His oldest son, Stefan Prosky, said the actor died Monday night of complications from a heart procedure.
“He went gracefully last night, not in pain,” Stefan Prosky said Tuesday. “Everybody knows him as a fairly famous actor. My brothers and I know him as a marvelous father.”
Prosky appeared in more than 200 plays on Broadway and with Arena Stage, a regional theater company in Washington. He appeared in 38 films and numerous television shows.
A native of Philadelphia, Prosky studied economics at Temple University and served in the U.S. Air Force.
On Broadway, Prosky’s credits included “Glengarry Glen Ross” and “A View From the Bridge.” He also completed a long run in Michael Frayn’s play “Democracy.”
More recently, Prosky appeared with two of his sons in Arthur Miller’s play “The Price” in Philadelphia. He planned to continue in a San Diego production of “Price” this winter, Stefan Prosky said.
During the 1980s, Prosky spent three years on the NBC series “Hill Street Blues” as a police sergeant. He later appeared as a priest on trial for murder in ABC’s legal drama “The Practice.”
In “Doubtfire,” Prosky played the TV station owner who hired Robin Williams, who dressed as a nanny. His other film credits include “Dead Man Walking” and “The Natural.”
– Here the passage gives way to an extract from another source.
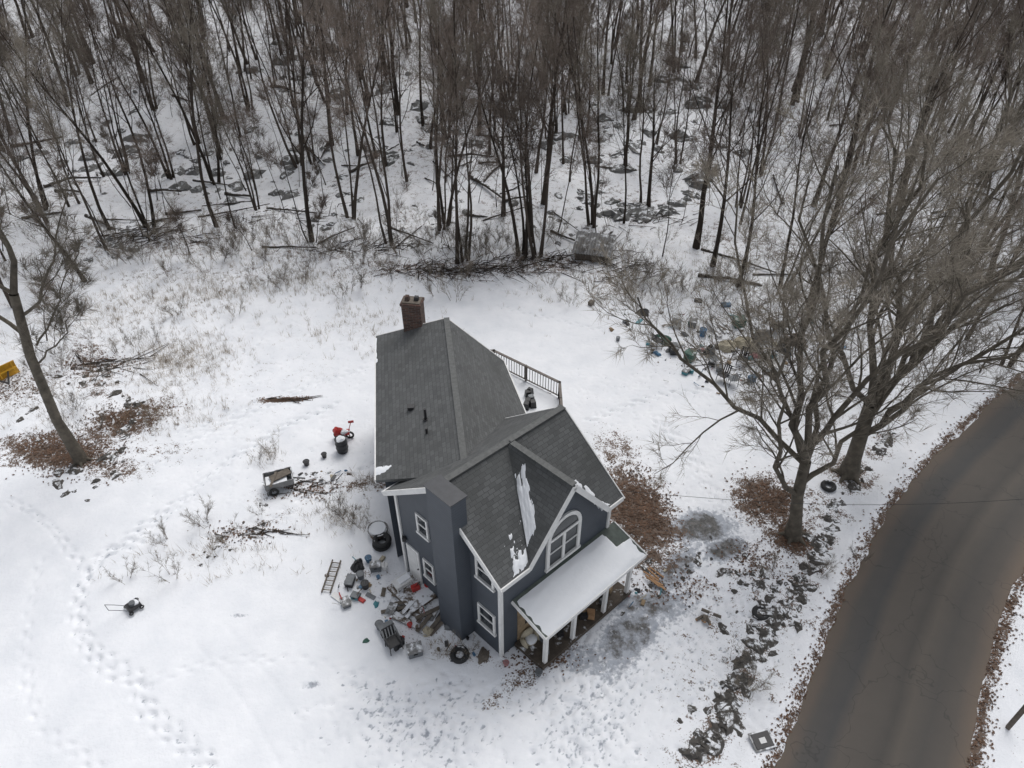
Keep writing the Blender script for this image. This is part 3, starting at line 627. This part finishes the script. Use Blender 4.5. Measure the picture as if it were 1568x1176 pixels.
def bigtree(name,base,trunk,tr0,tr1,limbs,seed,cfg=BIG):
    r=random.Random(seed); acc=Acc(); B=Vector((*base,gz(*base)))
    tp=[Vector(q)-Vector((*base,0)) for q in trunk]
    rad=[tr0*1.4]+[tr0+(tr1-tr0)*i/(len(tp)-1) for i in range(1,len(tp))]
    acc.tube(tp,rad,12,cfg['mats'][0])
    for k in range(5):
        a=k*1.26+r.random()*.5; acc.tube([(0,0,.25),(math.cos(a)*tr0*1.3,math.sin(a)*tr0*1.3,.08),(math.cos(a)*tr0*2.3,math.sin(a)*tr0*2.3,-.05)],[tr0*.5,tr0*.35,tr0*.15],6,cfg['mats'][0])
    for k,(st_,tg,rr_) in enumerate(limbs):
        p0=Vector(st_)-Vector((*base,0)); p1=Vector(tg)-Vector((*base,0)); L=(p1-p0).length
        pts=[p0]; bend=rdir(r)*L*.08
        for i in range(1,9):
            t=i/8; q=p0.lerp(p1,t); q=q+Vector((0,0,-1))*L*.05*math.sin(math.pi*t)+bend*math.sin(math.pi*t)+rdir(r)*L*.03; pts.append(q)
        grow(acc,r,p0,None,L,rr_,1,cfg,pts=pts)
    return acc.obj(name,None,B,smooth=True)
b1=P(1215,820); b2_=P(1300,725); b3=P(125,705)
f1=(11.4,18.85,2.4); f1b=(11.3,19.0,4.2)
bigtree('bare_maple_tree',b1,[(b1[0],b1[1],-.2),(11.65,18.75,1.0),(11.4,18.85,2.4),(11.3,19.0,4.2)],.29,.2,[(f1,(8.6,18.0,10.8),.12),(f1b,(9.3,20.0,15.5),.16),(f1b,(11.2,18.2,16),.15),((11.3,19.0,3.6),(14.8,18.0,13.6),.14),((11.3,19,4.0),(4.4,21.8,9.6),.11),((11.35,18.9,3.0),(15.2,20.5,10.5),.12),((11.3,19,4.1),(7.6,23,13),.11),(f1b,(13.5,22,14),.11)],11)
f2=(15.3,22.4,2.2); f2b=(15.2,22.5,4.0)
bigtree('bare_maple_tree',b2_,[(b2_[0],b2_[1],-.2),(15.35,22.3,1.0),(15.3,22.4,2.2),(15.2,22.5,4.0)],.36,.27,[(f2,(21,22.0,10.5),.15),(f2b,(13.2,22,16.0),.17),(f2b,(16.3,22.0,17),.18),(f2b,(19.5,21,15.5),.16),((15.25,22.45,3.2),(23.5,25,11),.15),(f2b,(13.5,26.5,15),.14),(f2b,(18.5,27,15.5),.14),(f2b,(10.5,24.5,13),.13),(f2,(17.8,18.5,11),.12),((15.25,22.45,3.4),(20,29,12),.12)],12)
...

Prosky spent most of his life in Washington and raised his three sons in the Capitol Hill neighborhood. The nearby Arena Stage was close to his heart. He spent 22 years affiliated with the theater and a small company of players, appearing in more than 120 plays.
“Arena Stage is where I learned to be an actor,” Prosky said in 2006.
Arena co-founder Zelda Fichandler said she has lost a part of her family.
“I don’t know of another American actor who has played in so many plays in so many styles in so many places in so many roles, and played them all to the hilt,” she said.
Prosky is survived by his wife, Ida Prosky, and three sons, Stefan Prosky of Washington, John Prosky of North Hollywood and Andrew Prosky of New York. Funeral arrangements were incomplete.
Instead of flowers, the family is asking for donations to the Actors Fund or for people to “just go see a play,” Stefan Prosky said.